Jane Irish: Sông Hương: Withdrawing Room

at Locks Gallery, until may 10th, 2013

by Gabriela Vainsencher

Walk into Locks gallery anytime between now and May 10th, and you will be delighted: the vast gallery is filled with colorful paintings of lush indoors and lovely outdoors. The rooms depicted are French and gorgeous, with high vaulted ceilings and exquisite furniture, paintings, and chandeliers. The outdoor scenes are all Vietnamese (sort of, we’ll get to that in a second) and feature pure open skies, jungles full of temples and palm trees, and seas filled with boats. If you look at all these, and don’t read the press release or the paintings’ labels, you will come out believing you understand what it is all about – I thought the paintings were a backward look toward impressionism, at the conflict between the landscape that inspires a bourgeois mural and the mural itself – never a correct representation of one place, always an amalgam of variously-sourced exotica. Maybe I thought they were about colonialism in a general sort of way.

 

Locks gallery chose Malouiniere Mauve, 2012, for the show’s invitation card with good reason. The painting contains the basic elements of the show: European interiors, Vietnamese exteriors, and the fiction-making medium between them, the mural – in a tight bond. In the painting, a light-filled luxurious French interior painted from observation in one of Jane Irish’s recent trips to the Brittany region of France, is decked out in diaphanous curtains and plush upholstery. The painting offers two views of the outside world: one through windows and French doors, in which we glimpse a general, luminous countryside, and the second is a mural, framed by a decorative trompe-l’oeil edge, which offers a seaside view of what Irish describes as a mix of oriental exotica, something a wealthy French family would commission to have painted in its living room in the Rococo era. On the gallery’s opposite wall is a corner-hugging mural-sized painting (Sông Hu’o’ng, 2013), in which the same decorative edge returns, this time to frame Irish’s own composition of actual places along the Sông Hương river in the Hue region of Vietnam.

 

Irish’s painting style is post-impressionistic, something between revelling in the effects of light and suffering the effects of 21st-century guilt over beauty felt by many painters today.
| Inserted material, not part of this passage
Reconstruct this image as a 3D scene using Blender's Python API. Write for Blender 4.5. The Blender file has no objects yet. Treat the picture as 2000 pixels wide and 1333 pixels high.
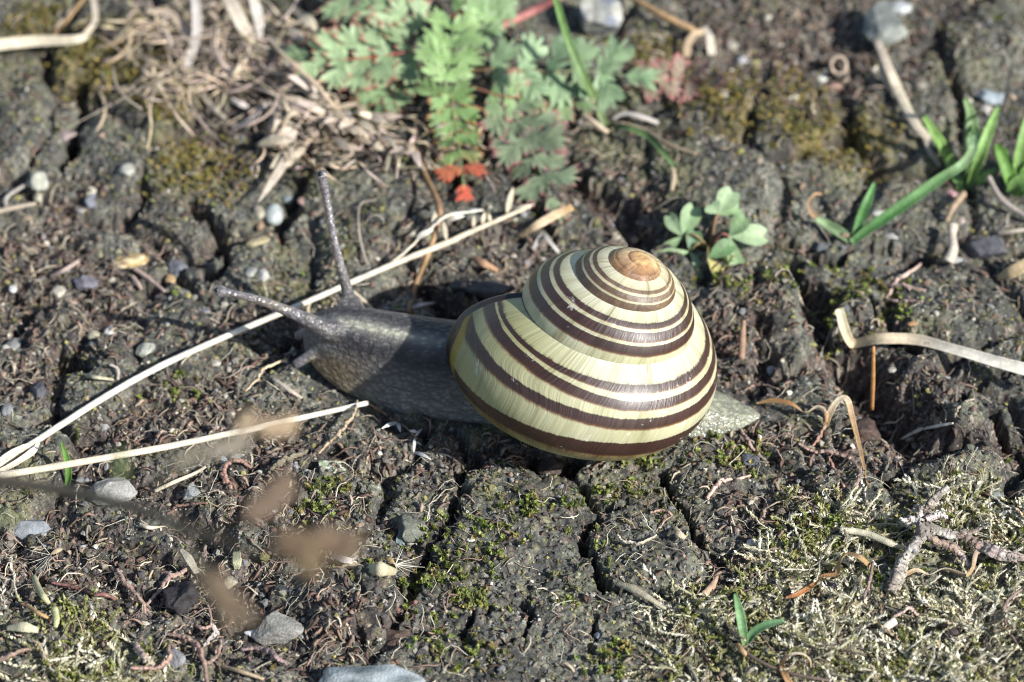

The paintings move from meticulous renderings of architecture and furniture to almost harried vertical stripes that do little more than cover up some of the more beautiful details. To me, that seemed like the most interesting conflict contained within the works: what could, and should, a painter in the 21st century do with so much beauty? Irish acknowledges having a double conflict with beauty: firstly, she sees herself as an artist driven foremost by a political agenda rather than a formalist one – two painted vases on display feature images of Vietnam Vets Against the War (VVAW), whose cause has been Irish’s main motivation for over a decade. Secondly, according to her, she consciously tries to make the paintings “not too frou-frou”, or overly done, a mechanism of conscious self-vandalism that has a long history in art.

 

Sông Hương: Withdrawing Room is at once deeply satisfying to look at and equally tricky to understand: seemingly on display are French interiors and Vietnamese exteriors. Actually, several of the rooms depicted were a pastiche of multiple spaces Irish painted in, and some of the landscapes were not painted from Irish’s observations of Vietnam, but from her observations of French murals, which, in turn, did not depict Vietnam, or any other place, accurately. But some of her paintings are of real places in Vietnam like Sông Hương. Irish told me that her work is about Americans: how American aristocracy developed its taste according to a French model, aided by the likes of art dealer Joseph Duveen, and about the cause of the Vietnam Veterans Against the War, and about doing the right thing for the Vietnamese people by depicting their country’s beauty as it really is. While Irish’s complete and sincere devotion to the political causes that have propelled her to travel and paint in Vietnam and France is compelling, it is striking how much this show, despite its creator’s intentions, does not scream “political art!”. Furthermore, I think it is exactly this show’s relative ambiguity, compared with previous bodies of work in which VVAW rallies were juxtaposed with traditional Vietnamese poetry, that makes it more interesting and more effective.

 

The show’s most intriguing work is the large Yellow and Red, from 2013. It looks like a giant sketch-pad, an enlarged version of what we might find in the hidden depths of an impressionist’s trove of preparatory sketches: set atop a flat milky-ochre background are the red, purple and burgundy images of elephants, temples, droopy flags and flying ships. A giant tree-trunk in mid-descent hangs from the top edge of the picture. This scattered, bewitching painting seems like a strong direction for Irish’s work, as it embraces its own inherent confusions and intricacies.

 

Gabriela Vainsencher is an Argentinean-born Israeli artist living and working in Brooklyn and Philadelphia. Her drawings, installations and videos have been shown in the US and abroad, most recently in 2012 at the Musee d’Art Moderne, Le Havre, France, where her latest video Reconstruction, premiered. She is the founder of the Morning Drawing Residency, writes about art for Title Magazine and occasionally teaches art at Williams College, in Williamstown, MA.